The characters are well played out. The story and situations the author puts them in are at times, hysterical. Like I said, I was laughing out loud throughout this book. The plot unwinds at a nice pace and keeps you guessing. The one complaint is that I saw the ending coming a mile away. Still, it goes nicely with the whole theme of the book. It's a shame that this series has only two books to it's name. pure genius.
Sleazy, as the title promises. Morse descends us to the darker subcultures of LA with deranged punchlines, worse jokes, and smutty characters. A hardboiled detective noir that intersects cult religions, gangsters, drugs, and the porn industry. He basically takes all the typical tropes of the genre and made them ten times swampier.
Considering the themes and subject matters, it’s smartly written and not as misogynistic. I give it a high 3, only because the plot was a bit bloated and didn’t know wtf was going on at one point. But even then it’s hard to be bored or unimpressed when the author writes like this.
All in all, a great piece of pulp fiction that will get you laughing at the wrong things. Sam Hunter is a hot piece of shit. Tastefully tasteless.

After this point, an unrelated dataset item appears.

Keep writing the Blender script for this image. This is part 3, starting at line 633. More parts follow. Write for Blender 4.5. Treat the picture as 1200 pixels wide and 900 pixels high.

A not bad hard-boiled pi story. The fights were good. But too much description regarding LA and it's joints not to mention the over descriptions of food dishes Hunter eats... It was like Hunter was on Facebook describing his various meals
Low rent Mike Hammer detective story, full of sex and violence. The absurdly violent third act almost redeems the obvious plot twist, but the story is too dumb to really recommend.